> **Objective**:
The line holding "COL = SC.collection" is the last one to output; start at the first line of the data, keep every line in between exactly, and leave out pictures.

+++++

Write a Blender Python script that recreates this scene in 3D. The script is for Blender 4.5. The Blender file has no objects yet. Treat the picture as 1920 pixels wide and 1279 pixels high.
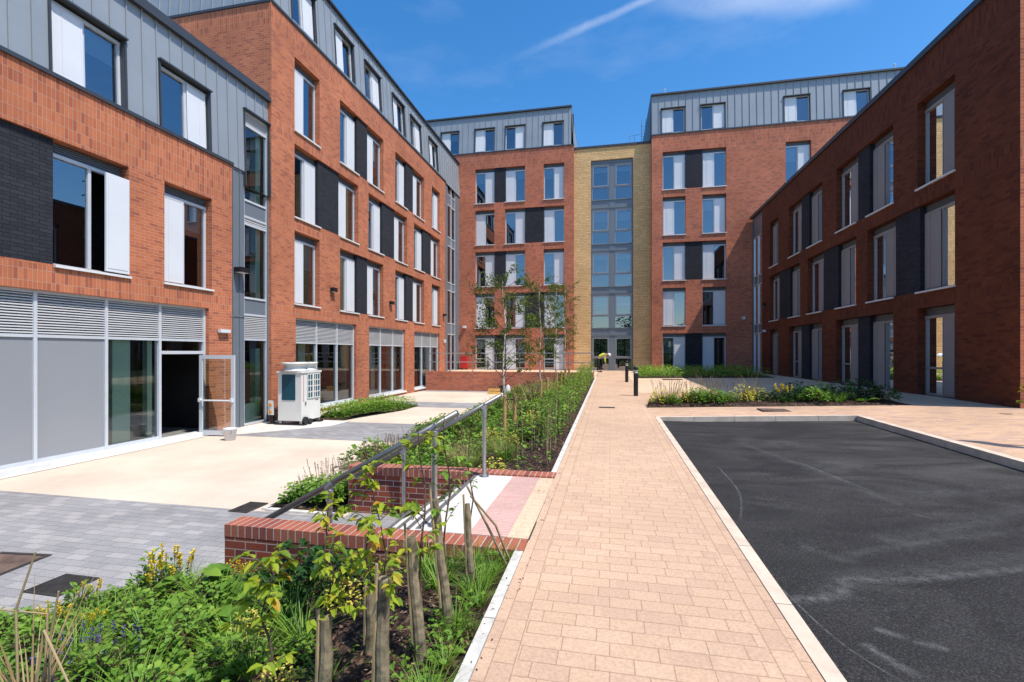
import bpy, bmesh, math, random
from mathutils import Vector, Matrix
R = random.Random(7)
PI = math.pi
SC = bpy.context.scene
COL = SC.collection

# ------------------------------------------------------------------ helpers
def tag(o, label=None, cat=None, group=None, kind=None):
    if label: o['label'] = label
    if cat: o['category'] = cat
    if group: o['group'] = group
    if kind: o['kind'] = kind
    return o

def empty(name, loc, label, cat, group=None, rz=0.0):
    o = bpy.data.objects.new(name, None)
    o.empty_display_size = 0.2
    COL.objects.link(o)
    o.location = loc
    o.rotation_euler = (0, 0, rz)
    return tag(o, label, cat, group)

class MB:
    """collects faces in the parent's local space and links them as one mesh object"""
    def __init__(s):
        s.v = []; s.f = []; s.uv = []; s.mi = []
    def face(s, pts, uvs=None, mi=0):
        n = len(s.v)
        s.v.extend([tuple(p) for p in pts])
        s.f.append(tuple(range(n, n + len(pts))))
        if uvs is None:
            uvs = boxuv(pts)
        s.uv.append(list(uvs)); s.mi.append(mi)
    def hexa(s, c, mi=0, skip=()):
        # c: 8 corners, index = ix*4+iy*2+iz
        for k, q in enumerate(((0,1,3,2),(4,6,7,5),(0,4,5,1),(2,3,7,6),(0,2,6,4),(1,5,7,3))):
            if k in skip: continue
            s.face([c[i] for i in q], None, mi)
    def box(s, x0, x1, y0, y1, z0, z1, mi=0):
        s.hexa([(x, y, z) for x in (x0, x1) for y in (y0, y1) for z in (z0, z1)], mi)
    def tube(s, path, rad, n=8, mi=0, cap=True, uvr=None):
        path = [Vector(p) for p in path]
        if not isinstance(rad, (list, tuple)): rad = [rad] * len(path)
        base = len(s.v); ref = None
        for i, p in enumerate(path):
            a = path[max(0, i - 1)]; b = path[min(len(path) - 1, i + 1)]
            t = (b - a)
            t = t.normalized() if t.length > 1e-9 else Vector((0, 0, 1))
            if ref is None:
                ref = Vector((1, 0, 0)) if abs(t.x) < 0.8 else Vector((0, 1, 0))
            u = (ref - t * ref.dot(t)).normalized(); w = t.cross(u); ref = u
            for k in range(n):
                an = 2 * PI * k / n
                s.v.append(tuple(p + (u * math.cos(an) + w * math.sin(an)) * rad[i]))
        L = 0
        for i in range(len(path) - 1):
            L2 = L + (path[i + 1] - path[i]).length
            for k in range(n):
                k2 = (k + 1) % n
                s.f.append((base + i*n + k, base + i*n + k2, base + (i+1)*n + k2, base + (i+1)*n + k))
                s.uv.append([uvr] * 4 if uvr else [(k/n, L), ((k+1)/n, L), ((k+1)/n, L2), (k/n, L2)])
                s.mi.append(mi)
            L = L2
        if cap:
            for i, rv in ((0, True), (len(path) - 1, False)):
                q = [base + i*n + k for k in range(n)]
                if rv: q.reverse()
                s.f.append(tuple(q)); s.uv.append([uvr or (0, 0)] * n); s.mi.append(mi)
    def lathe(s, prof, cx=0, cy=0, n=24, mi=0):
        base = len(s.v)
        for r, z in prof:
            for k in range(n):
                a = 2*PI*k/n
                s.v.append((cx + r*math.cos(a), cy + r*math.sin(a), z))
        for i in range(len(prof) - 1):
            for k in range(n):
                k2 = (k+1) % n
                s.f.append((base+i*n+k, base+i*n+k2, base+(i+1)*n+k2, base+(i+1)*n+k))
                s.uv.append([(k/n, prof[i][1])]*2 + [(k/n, prof[i+1][1])]*2); s.mi.append(mi)
        for i, rv in ((0, True), (len(prof)-1, False)):
            if prof[i][0] > 1e-4:
                q = [base+i*n+k for k in range(n)]
                if rv: q.reverse()
                s.f.append(tuple(q)); s.uv.append([(0, 0)]*n); s.mi.append(mi)
    def leaf(s, p, d, up, ln, wd, uv, mi=0, droop=0.25, fold=0.25, segs=2):
        """a pointed leaf: p base, d direction, up rough normal"""
        d = d.normalized(); side = d.cross(up)
        if side.length < 1e-4: side = d.cross(Vector((0.3, 0.9, 0.1)))
        side.normalize(); nn = side.cross(d)
        base = len(s.v)
        prof = [(0.0, 0.08), (0.38, 0.5), (0.72, 0.38), (1.0, 0.0)] if segs > 1 else [(0, 0.1), (0.45, 0.5), (1.0, 0)]
        for t, w in prof:
            c = p + d*(ln*t) - Vector((0, 0, 1))*(droop*ln*t*t)
            if w > 0:
                s.v.append(tuple(c + side*(w*wd) + nn*(fold*w*wd)))
                s.v.append(tuple(c))
                s.v.append(tuple(c - side*(w*wd) + nn*(fold*w*wd)))
            else:
                s.v.append(tuple(c))
        k = len(prof)
        for i in range(k - 2):
            a = base + 3*i
            for q in ((a, a+1, a+4, a+3), (a+1, a+2, a+5, a+4)):
                s.f.append(q); s.uv.append([uv]*4); s.mi.append(mi)
        a = base + 3*(k-2)
        for q in ((a, a+1, a+3), (a+1, a+2, a+3)):
            s.f.append(q); s.uv.append([uv]*3); s.mi.append(mi)
    def sliver(s, p, d, up, ln, wd, uv, mi=0):
        d = d.normalized(); side = d.cross(up)
        if side.length < 1e-4: side = Vector((1, 0, 0))
        side.normalize()
        s.face([p, p + d*ln*0.5 + side*wd*0.5, p + d*ln, p + d*ln*0.5 - side*wd*0.5], [uv]*4, mi)
    def blade(s, p, d, ln, wd, bend, uv, mi=0, segs=4):
        """a grass blade that arches over"""
        d = Vector(d).normalized()
        hd = Vector((d.x, d.y, 0)); hd = hd.normalized() if hd.length > 1e-4 else Vector((1, 0, 0))
        side = Vector((-hd.y, hd.x, 0)); base = len(s.v); c = Vector(p); dd = d.copy()
        for i in range(segs + 1):
            t = i / segs; w = wd * (1 - t*0.92) * 0.5
            s.v.append(tuple(c + side*w)); s.v.append(tuple(c - side*w))
            dd = (dd + hd*bend/segs - Vector((0, 0, 1))*bend*0.9*t/segs).normalized()
            c = c + dd*(ln/segs)
        for i in range(segs):
            a = base + 2*i
            s.f.append((a, a+1, a+3, a+2)); s.uv.append([uv]*4); s.mi.append(mi)
    def build(s, name, mats, parent=None, smooth=False, bevel=0, loc=None):
        me = bpy.data.meshes.new(name)
        me.from_pydata(s.v, [], s.f)
        uvl = me.uv_layers.new(name='UVMap')
        flat = [c for f in s.uv for u in f for c in u]
        uvl.data.foreach_set('uv', flat)
        if not isinstance(mats, (list, tuple)): mats = [mats]
        for m in mats: me.materials.append(m)
        me.polygons.foreach_set('material_index', s.mi)
        if smooth: me.polygons.foreach_set('use_smooth', [True]*len(me.polygons))
        me.update()
        o = bpy.data.objects.new(name, me)
        COL.objects.link(o)
        if parent is not None: o.parent = parent
        if loc is not None: o.location = loc
        if bevel:
            b = o.modifiers.new('bevel', 'BEVEL'); b.width = bevel; b.segments = 2; b.limit_method = 'ANGLE'
        return o

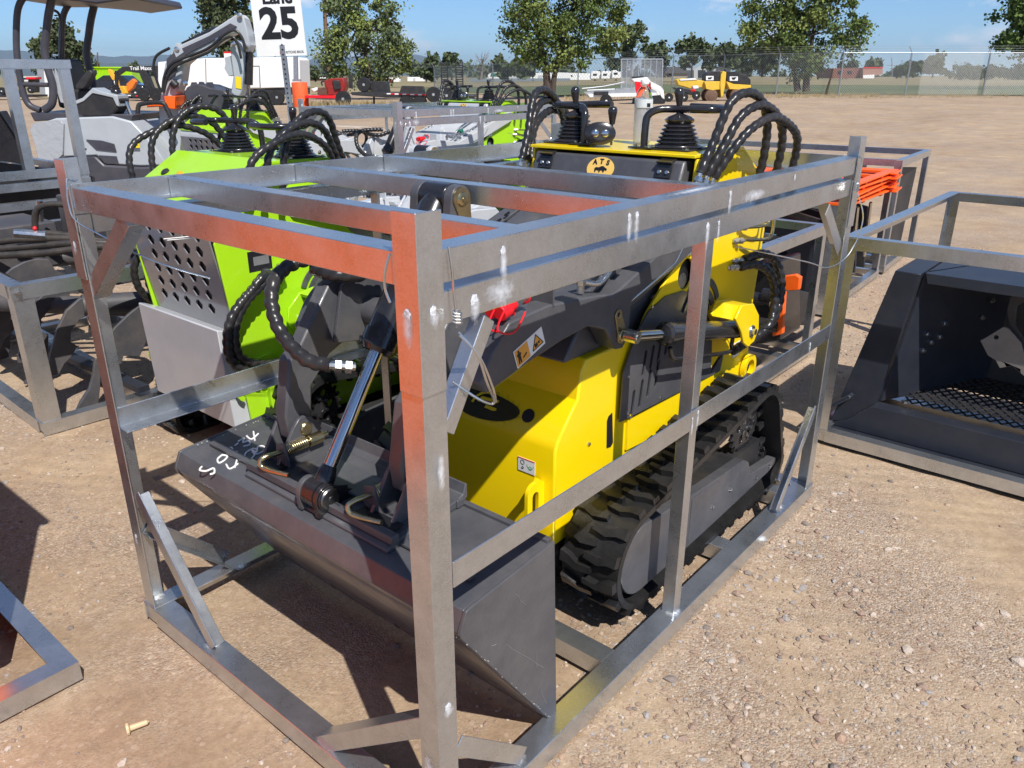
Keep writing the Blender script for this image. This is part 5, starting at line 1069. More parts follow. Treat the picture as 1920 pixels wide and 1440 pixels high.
o=b.build('post_holes',INK,LS,off=(0,0,0)); o['kind']='stuff'
# bollard with post
BO=bg('orange_bollard','thick orange bollard with a thin grey post rising out of it','bollard',(26.884,37.608))
MB().lathe([(.42,0),(.42,1.22),(.40,1.26),(.1,1.28)],(0,0,0),(0,0,1),24).build('bollard_body',mat('weathered_orange',(.80,.12,.03),.6,var=.2),BO,off=(0,0,0)); bp_(BO,'grey_post',[(-0.074,3.746),(0.125,3.746),(-0.055,1.303),(-0.287,1.303)],-.08,.08,GALVD); bp_(BO,'post_foot',[(-0.335,1.411),(0.1,1.412),(0.09,1.304),(-0.346,1.303)],-.1,.1,GALVD)
# green container, pickup and trailers at the left
GC=bg('shipping_container','lime green corrugated shipping container behind the excavator','container',(33.367,74.923))
g=[(-2.771,2.315),(2.876,2.324),(2.467,-0.062),(-3.25,-0.071)]; W0,W1=g[0][0],g[1][0]; z1=g[0][1]
n_=44; pr=[]
for i in range(n_):
    x=W0+(W1-W0)*i/n_; pr+=[(x,-1.20),(x+(W1-W0)/n_*.35,-1.20),(x+(W1-W0)/n_*.5,-1.13),(x+(W1-W0)/n_*.85,-1.13)]
b=MB(); b.prism('z',pr+[(W1,-1.2),(W1,1.2),(W0,1.2)],.1,z1-.1); b.build('corrugated_wall',LIME,GC,off=(0,0,0),smooth_=False)
b=MB(); b.bb(W0-.05,W1+.05,-1.25,1.25,z1-.12,z1); b.build('roof_frame',LIME,GC,off=(0,0,0))
bp_(GC,'grey_end_door',[(-3.748,2.139),(-2.806,2.14),(-3.304,-0.34),(-4.259,-0.342)],-1.3,1.1,ALU,.02)
GD=bg('container_door','open pale grey container door standing behind the excavator seat','door',(27.194,71.385)); bp_(GD,'door_leaf',[(-0.821,2.085),(0.801,2.088),(0.282,-0.406),(-0.931,-0.408)],-.05,.05,ALU,.01); bp_(GD,'door_panel',[(-0.258,1.928),(0.597,1.929),(0.16,-0.162),(-0.532,-0.163)],-.08,-.05,WHT,.01)
PT=bg('pickup_truck','dark blue pickup truck parked in front of the green container','pickup truck',(29.001,63.032))
NB=mat('navy_car_paint',(.012,.017,.03),.2,coat=.8); bp_(PT,'truck_body',[(-2.68,1.237),(-1.468,1.239),(-0.793,1.616),(0.618,1.619),(1.172,1.093),(2.037,0.943),(2.217,0.564),(2.167,0.259),(-2.872,0.251)],-.95,.95,NB,.08); bp_(PT,'cab_window',[(-1.057,1.278),(-0.726,1.541),(-0.121,1.542),(-0.175,1.241)],-.965,-.95,BLK); bp_(PT,'cab_window',[(0,1.543),(0.524,1.543),(0.781,1.167),(-0.068,1.166)],-.965,-.95,BLK)
for x in [(-2.148,0.214),(1.429,0.22)]: wheel(PT,x[0],-.85,.4,.40,.25)
bp_(PT,'tail_light',[(-2.79,1.086),(-2.628,1.087),(-2.687,0.784),(-2.849,0.784)],-.96,-.8,RED)
GT=bg('gooseneck_trailer','black gooseneck trailer lettered Trail Maxx behind the excavator','trailer',(27.263,55.782))
bp_(GT,'gooseneck',[(-1.936,1.751),(-1.28,2.158),(1.132,2.23),(1.599,1.96),(1.638,1.28),(1.063,1.348),(0.837,1.756),(0.349,1.891),(0.659,0.662),(1.299,0.525),(1.244,0.179),(0.223,0.247),(-0.185,1.754),(-1.182,1.888),(-1.754,1.548)],-.18,.18,BLKM,.02)
p_=[(-0.024,2.059)][0]; ltext(GT,'trailer_lettering','Trail Maxx',.34,WPL,(p_[0],-.20,p_[1]),(1,0,0),(0,0,1),bold=.006)
bp_(GT,'trailer_deck',[(-1.105,0.452),(3.118,0.389),(3.088,0.182),(-1.141,0.244)],-1.1,1.1,BLKM,.02)
b=MB(); 
for k,p in enumerate([(-0.718,0.349),(-0.134,0.315),(0.529,0.316),(1.045,0.317)]): bp_(GT,'reflector_strip',rect(.28,.07,p[0],p[1]),-1.115,-1.10,RED if k%2 else WPL)
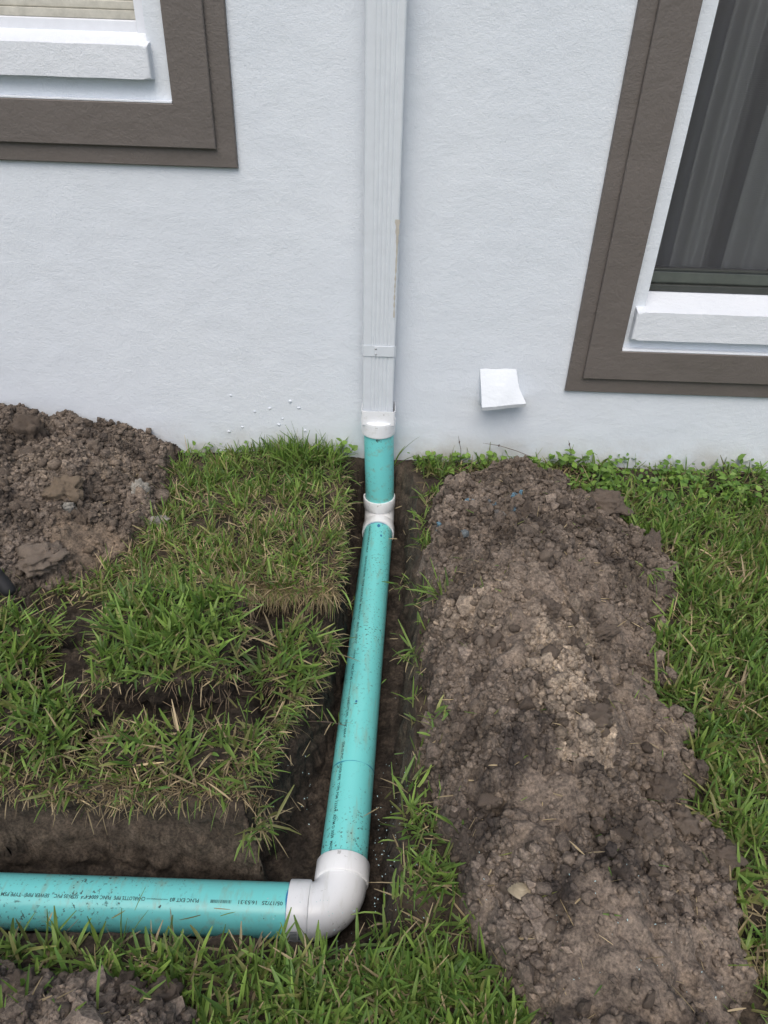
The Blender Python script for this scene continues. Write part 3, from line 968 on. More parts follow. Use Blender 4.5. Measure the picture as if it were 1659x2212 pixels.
for s, a, b_, z in (('05/17/25', .178, .221, .0100), ('16:53:31', .232, .270, .0100), ('PLNC EXT #3', .352, .412, .0100), ('www.charlottepipe.com', .416, .460, .0035),
                 ('CHARLOTTE PIPE', .463, .528, .0100), ('PLNC 6004-4"', .534, .590, .0100), ('SDR-35 PVC', .602, .652, .0100), ('SEWER PIPE', .662, .712, .0100), ('TYPE PSM', .720, .762, .0100), ('12364 ASTM D 3034', .770, .86, .0100)):
    print_on(cross, s, a, b_, z, on_cross)
for s, a, b_, z in (('CHARLOTTE PIPE PLNC 6004-4"', .178, .34, .0102), ('SDR-35 PVC SEWER PIPE', .36, .475, .0102), ('TYPE PSM 12364 ASTM D 3034', .485, .60, .0102), ('MADE IN U.S.A.', .61, .682, .0102),
                 ('05/17/25', .696, .737, .0102), ('16:53:17', .748, .786, .0102), ('PLNC EXT #3', .870, .93, .0102), ('www.charlottepipe.com', .935, .985, .004),
                 ('CHARLOTTE PIPE', .992, 1.060, .0102), ('PLNC 6004-4"', 1.072, 1.13, .0102), ('SDR-35 PVC', 1.142, 1.195, .0102), ('SEWER PIPE', 1.205, 1.255, .0102), ('TYPE PSM', 1.262, 1.305, .0102), ('12364', 1.312, 1.338, .0102), ('ASTM D 3034', 1.346, 1.405, .0102), ('MADE', 1.412, 1.437, .0102)):
    print_on(longp, s, a, b_, z, on_long)
def barcode(parent, a, b_, hgt, fn):
    vs = []; fs = []; u = a
    r_ = random.Random(3)
    while u < b_:
        wd = r_.choice((.0005, .0005, .001, .0015))
        i = len(vs)
        vs += [tuple(Vector(fn(u, -hgt / 2)) - O), tuple(Vector(fn(u + wd, -hgt / 2)) - O), tuple(Vector(fn(u + wd, hgt / 2)) - O), tuple(Vector(fn(u, hgt / 2)) - O)]
        fs.append((i, i + 1, i + 2, i + 3)); u += wd + r_.choice((.0005, .001, .0012))
    link('barcode', pydata('barcode', vs, fs, False), M['ink'], parent)
barcode(cross, .285, .326, .006, on_cross); barcode(longp, .815, .848, .006, on_long)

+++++

> **Solution to the problem**:
Write a Blender Python script that recreates this scene in 3D. The script is for Blender 4.5. The Blender file has no objects yet. Treat the picture as 1920 pixels wide and 1279 pixels high.
import bpy, bmesh, math, random
from mathutils import Vector, Matrix
R = random.Random(7)
PI = math.pi
SC = bpy.context.scene
COL = SC.collection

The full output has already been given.